We did a lot of traveling in 2025 but we couldn’t escape the chaos of what was happening back home.
Champa and I decided after last year’s election to spend more time abroad. We journeyed from Australia to Sri Lanka to the Balkans, pursuing our passion for travel while trying to put America’s troubles in our rearview mirror.
But we couldn’t avoid them, no matter where we steered.
When we visited New Zealand at the beginning of the year, we had dinner with a group of Canadians who asked why our country was disrespecting them despite Canada being our closest friend. In Kathmandu, we had lunch with friends who live next door to an apartment complex where USAID employees were in the process of moving out.

In Dubai, we visited at the same time our president was in town toasting the country’s autocratic leaders. In Germany, we attended a candlelight ceremony honoring diversity and cultural inclusion — the same values under siege back home.
Our friends in Moldova, where we served in the Peace Corps, wondered why the United States was slashing its support of their neighbor, Ukraine. Throughout our travels, our hotel televisions aired discussions about the United States turning away from its democratic allies.

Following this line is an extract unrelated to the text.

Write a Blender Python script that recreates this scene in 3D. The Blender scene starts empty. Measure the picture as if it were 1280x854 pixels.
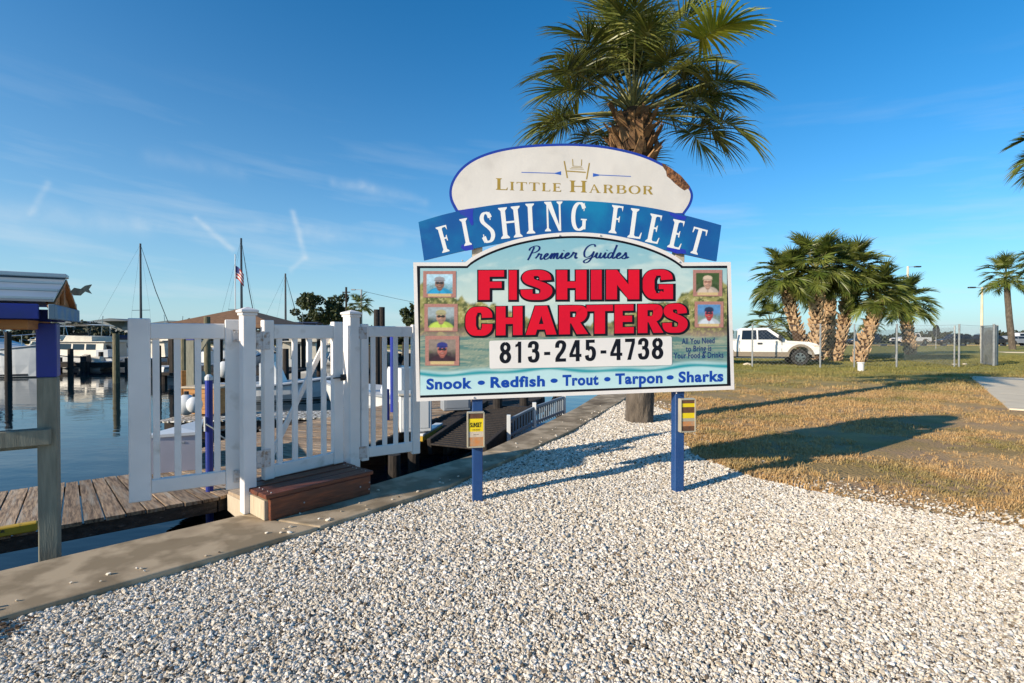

We spent about half of the year in the United States, where we watched some friends lose their jobs helping developing countries and other friends struggle to continue their life-saving scientific research. Several people I hired at Duke University more than a decade ago were forced out by budget cuts.
When we had dessert at a friend’s house in Durham, one of the other guests told us her fiancé had just been locked up by ICE. Another local friend said she was reluctantly changing careers because there’s so little funding for public health. At a community organization where I volunteer in Durham, they’re facing serious budget pressures. At another Durham nonprofit where I help prepare and serve food, they’re coping with layoffs and program cuts.
Both at home and abroad, it’s been impossible to escape the ugliness that defined America this past year and metastasized beyond our shores. Even in remote areas of Nepal, where Champa and I traveled to dedicate a school we helped to build, we saw road signs for USAID projects that have since ended.
We plan to continue pursuing our travel passion in 2026. We’re leaving town again in a few weeks and will embark on an extended Asian trip in March, with West Africa and other destinations to follow. We’re at a stage in life where we want to keep going while we still can, always aware of how privileged we are to do this.

As we look ahead, though, we’ll no longer pretend to ourselves that we can, or should, separate ourselves from what’s happening. That’s proven impossible. Instead, especially as the midterm elections approach, we’ll broaden our volunteer focus and spend more of our non-travel time working to help reclaim our country.
I keep reminding myself that it’s always darkest before the dawn. During this holiday season, at the end of a stressful year, I’m grateful for our family and friends and counting our many personal blessings, but I’m also looking to the horizon.
Top photo: One of our year’s highlights was helping to dedicate the new school in Samalbung, Nepal.